** begin **

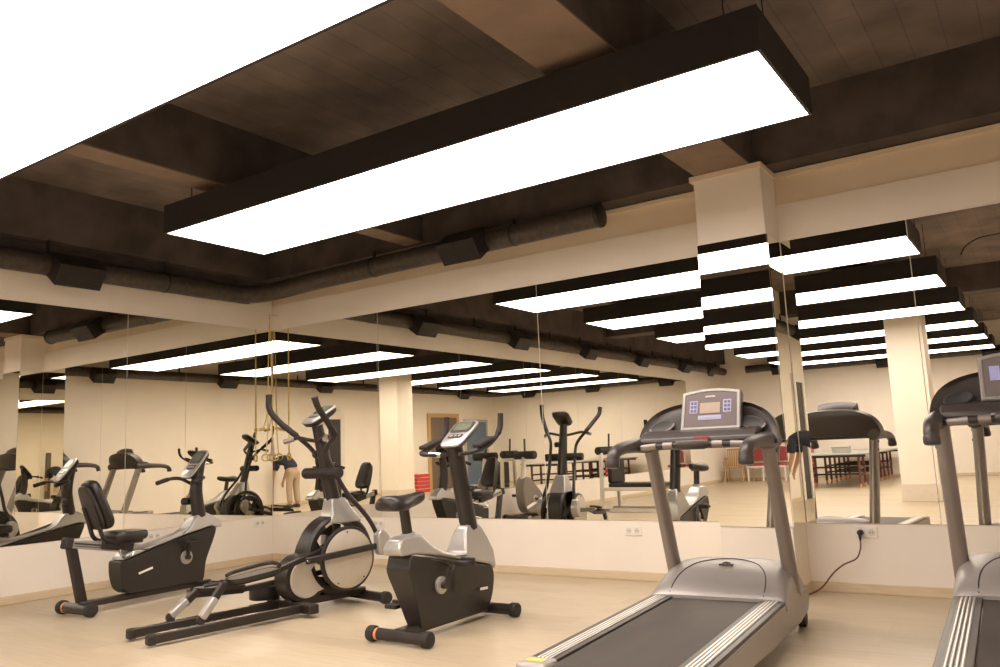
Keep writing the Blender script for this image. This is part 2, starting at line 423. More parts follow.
duct('ventilation_duct', 'dark ventilation duct bending round the corner above the mirrors',
     [(.18, -17.2, 3.15), (.18, -12, 3.15), (.18, -6, 3.15), (.18, -1.0, 3.16), (.20, -.62, 3.165), (.34, -.42, 3.18), (.72, -.36, 3.20), (1.2, -.36, 3.215), (3, -.35, 3.235), (4.84, -.34, 3.255)], .105,
     ol + [((3.42, -.50, 3.19), (1, 0, 0), (0, -1, 0))])
duct('ventilation_duct', 'dark ventilation duct along the far and right walls',
     [(.8, -D + .2, 3.17), (4, -D + .2, 3.17), (7.9, -D + .2, 3.17), (8.3, -D + .25, 3.17), (8.48, -D + .6, 3.17), (8.5, -D + 1.0, 3.17), (8.5, -10, 3.17), (8.5, -5, 3.17), (8.5, -1.2, 3.17)], .105,
     [((x, -D + .33, 3.1), (1, 0, 0), (0, 1, 0)) for x in (1.8, 4.4, 6.9)] + [((8.38, -y, 3.1), (0, 1, 0), (-1, 0, 0)) for y in (2.5, 5.6, 9.0, 12.3, 15.4)])
tag(obj('loose_wire', MB().tube([(8.15, -4.9, ZS - .012), (8.05, -4.9, 3.72), (7.80, -4.93, 3.60), (7.5, -4.97, 3.58), (7.33, -5.0, 3.50), (7.27, -5.0, 3.40)], .009, 8, smooth=5), M['cable']), 'loose black wire drooping from the dark ceiling slab', 'wire')

# ------------------------------------------------------------------ exercise machines: x across, y forwards, z up
def foot_bar(t, y, half, r=.038, cap=.05, z=.052, orange=False):
    b = obj('stabilizer', MB().cyl((-half + .04, y, z), (half - .04, y, z), r, 24), M['frame'], t)
    for s in (-1, 1):
        obj('end_cap', MB().cyl((s * (half - .055), y, z), (s * (half + .01), y, z), cap, 28, rim=.012), M['rubber'], b)
    if orange: obj('sticker', MB().cyl((-half + .058, y, z), (-half + .078, y, z), r + .0015, 24), M['orange'], b, )
    return b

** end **

Objective
Omit the pictures and reproduce the listing exactly.

Result of the exercise
Keep writing the Blender script for this image. This is part 2, starting at line 423. More parts follow.
duct('ventilation_duct', 'dark ventilation duct bending round the corner above the mirrors',
     [(.18, -17.2, 3.15), (.18, -12, 3.15), (.18, -6, 3.15), (.18, -1.0, 3.16), (.20, -.62, 3.165), (.34, -.42, 3.18), (.72, -.36, 3.20), (1.2, -.36, 3.215), (3, -.35, 3.235), (4.84, -.34, 3.255)], .105,
     ol + [((3.42, -.50, 3.19), (1, 0, 0), (0, -1, 0))])
duct('ventilation_duct', 'dark ventilation duct along the far and right walls',
     [(.8, -D + .2, 3.17), (4, -D + .2, 3.17), (7.9, -D + .2, 3.17), (8.3, -D + .25, 3.17), (8.48, -D + .6, 3.17), (8.5, -D + 1.0, 3.17), (8.5, -10, 3.17), (8.5, -5, 3.17), (8.5, -1.2, 3.17)], .105,
     [((x, -D + .33, 3.1), (1, 0, 0), (0, 1, 0)) for x in (1.8, 4.4, 6.9)] + [((8.38, -y, 3.1), (0, 1, 0), (-1, 0, 0)) for y in (2.5, 5.6, 9.0, 12.3, 15.4)])
tag(obj('loose_wire', MB().tube([(8.15, -4.9, ZS - .012), (8.05, -4.9, 3.72), (7.80, -4.93, 3.60), (7.5, -4.97, 3.58), (7.33, -5.0, 3.50), (7.27, -5.0, 3.40)], .009, 8, smooth=5), M['cable']), 'loose black wire drooping from the dark ceiling slab', 'wire')

# ------------------------------------------------------------------ exercise machines: x across, y forwards, z up
def foot_bar(t, y, half, r=.038, cap=.05, z=.052, orange=False):
    b = obj('stabilizer', MB().cyl((-half + .04, y, z), (half - .04, y, z), r, 24), M['frame'], t)
    for s in (-1, 1):
        obj('end_cap', MB().cyl((s * (half - .055), y, z), (s * (half + .01), y, z), cap, 28, rim=.012), M['rubber'], b)
    if orange: obj('sticker', MB().cyl((-half + .058, y, z), (-half + .078, y, z), r + .0015, 24), M['orange'], b, )
    return b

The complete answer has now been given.